PAINTING AND MOSAIC AS DIDACTIC MATERIAL


The Convent School of San Jose de los Naturales
The Mass of St. Gregory
Mexico City, 1530
Feathered mosaic on wood, with added carved and painted elements
Musee des Jacobins, (Auch) France (MET, pp. 258-259)
According to Donna Pierce (1990), the date of the mosaic (1539) is the earliest ever recorded on a work of art in New Spain. Many of the artists working in the school were of high social rank in the Aztec Republic. It is possible that the artist who created this work was Don Diego de Alvarado Huanitzin, tlatoani (governor) of Tenochtitlan.
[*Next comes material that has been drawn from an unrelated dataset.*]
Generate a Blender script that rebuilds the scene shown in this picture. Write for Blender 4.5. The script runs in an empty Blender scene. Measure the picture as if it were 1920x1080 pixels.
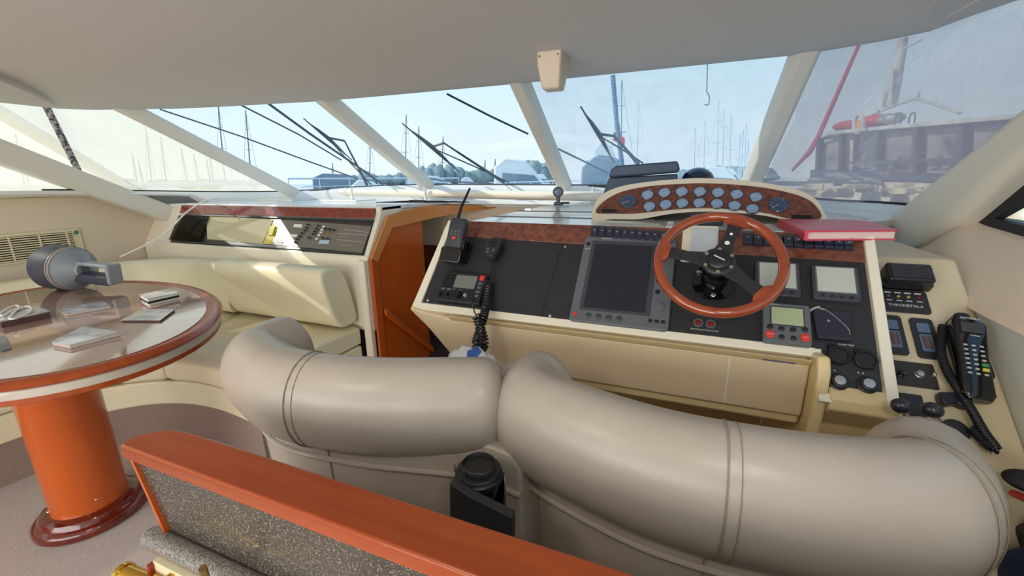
import bpy, bmesh, math, random
from mathutils import Vector, Matrix
random.seed(7)
sc = bpy.context.scene
COL = sc.collection
V = Vector
# ------------------------------------------------------------------ camera
FPX = 782.0
PIT, PSI, ROLL = math.radians(14.6), math.radians(22), math.radians(0.7)
EYE = V((0, 0, 1.32))
fwd = V((-math.sin(PSI)*math.cos(PIT), math.cos(PSI)*math.cos(PIT), -math.sin(PIT)))
r0 = V((math.cos(PSI), math.sin(PSI), 0)); u0 = r0.cross(fwd)
RT = r0*math.cos(ROLL) - u0*math.sin(ROLL); UP = u0*math.cos(ROLL) + r0*math.sin(ROLL)
cam = bpy.data.cameras.new('camera'); cam.sensor_width = 36; cam.lens = FPX/1920*36; cam.clip_start = .02; cam.clip_end = 2000
co = bpy.data.objects.new('camera', cam); COL.objects.link(co)
m3 = Matrix((RT, UP, -fwd)).transposed()
co.matrix_world = Matrix.Translation(EYE) @ m3.to_4x4()
sc.camera = co
# ------------------------------------------------------------------ world, sun, lights, exposure
sc.view_settings.view_transform = 'Standard'; sc.view_settings.look = 'None'
sc.view_settings.gamma = 1; sc.view_settings.use_curve_mapping = False
sc.view_settings.exposure = 0.17
w = bpy.data.worlds.new('sky'); sc.world = w; w.use_nodes = True
nt = w.node_tree; nt.nodes.clear()
o_ = nt.nodes.new('ShaderNodeOutputWorld'); bg = nt.nodes.new('ShaderNodeBackground')
tc = nt.nodes.new('ShaderNodeTexCoord'); sp = nt.nodes.new('ShaderNodeSeparateXYZ'); cr_ = nt.nodes.new('ShaderNodeValToRGB')
nt.links.new(tc.outputs['Generated'], sp.inputs[0]); nt.links.new(sp.outputs['Z'], cr_.inputs[0])
el = cr_.color_ramp.elements
el[0].position = 0.0; el[0].color = (.82, .91, .95, 1)
el[1].position = 1.0; el[1].color = (.22, .46, .84, 1)
e = el.new(.3); e.color = (.62, .84, .96, 1)
nt.links.new(cr_.outputs[0], bg.inputs[0]); bg.inputs[1].default_value = 1.05
nt.links.new(bg.outputs[0], o_.inputs[0])
sun = bpy.data.lights.new('sun', 'SUN'); sun.energy = 3.2; sun.angle = math.radians(.6); sun.color = (1, .93, .8)
so = bpy.data.objects.new('sun', sun); COL.objects.link(so)
so.rotation_euler = V((.78, .36, -.50)).to_track_quat('-Z', 'Y').to_euler()
def area(name, loc, to, sx, sy, pw, col=(1, .95, .88)):
    l = bpy.data.lights.new(name, 'AREA'); l.shape = 'RECTANGLE'; l.size = sx; l.size_y = sy; l.energy = pw; l.color = col
    o = bpy.data.objects.new(name, l); COL.objects.link(o); o.location = loc
    o.rotation_euler = (V(to)-V(loc)).to_track_quat('-Z', 'Y').to_euler(); return o
area('saloon_fill', (-1.5, -2.6, 1.0), (-1.4, 1.5, 1.35), 3.6, 1.5, 70)  # added fill behind the camera, standing in for daylight from aft
area('seat_fill', (-.9, -.35, 1.74), (-.9, .1, 0), .25, .25, 3)  # added unseen fill that lifts the shaded seat backs
area('seat_fill', (.35, -.3, 1.74), (.3, .2, 0), .25, .25, 3)  # second added seat fill, no fitting modelled
# ------------------------------------------------------------------ measuring helpers (pixel -> point on a real plane)
def ray(x, y): return fwd + RT*((x-960)/FPX) - UP*((y-540)/FPX)
def onz(x, y, z): d = ray(x, y); return EYE + d*((z-EYE.z)/d.z)
def onY(x, y, Y): d = ray(x, y); return EYE + d*(Y/d.y)
def onX(x, y, X): d = ray(x, y); return EYE + d*(X/d.x)
def far(x, y, D): d = ray(x, y); return EYE + d*(D/math.hypot(d.x, d.y))
def frame(o, ex, ey):
    ex = V(ex).normalized(); ez = ex.cross(V(ey)).normalized(); ey = ez.cross(ex)
    M = Matrix((ex, ey, ez)).transposed().to_4x4(); M.translation = V(o); return M
def inF(x, y, F_, h=0.0):
    n = F_.col[2].xyz; p = F_.translation + n*h; d = ray(x, y)
    q = EYE + d*((p-EYE).dot(n)/d.dot(n)); l = F_.inverted() @ q; return l.x, l.y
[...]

Missionaries founded schools of arts, for example at San Jose de los Naturales, where native techniques were preserved. At this school under Pedro de Gante's direction, there was a workshop in which native artists created feather mosaics. Amantecas (the artist who works in feathers), followed the design from European prints to produce many religious paintings and altar decorations, such as the one above depicting the legend of St. Gregory the Great, the 16th Century Pope. After one of his assistants prays for a sign, he receives a vision of the crucified Christ and the instruments of the Passion on the altar. The thirteen discs within the cross provide a syncretic detail. In the pre-Hispanic world these disks represented chalchihuite, a precious stone associated with water. It was said that St. Gregory himself interpreted them as symbols of the Old and New Testaments. According to Pierce (1990), the Franciscans were especially loyal to the Mass of St. Gregory. In New Spain, during the early years of conversion some clergy felt that Indians were incapable of reason and thus they could not receive any sacraments. It was not until 1537, that Paul III proclaimed the rationality of the Indians and the right of the clergy to administer the sacraments to them. This painting, with its Eucharistic theme, was probably employed as friars sought to teach new Christians about the Holy Communion.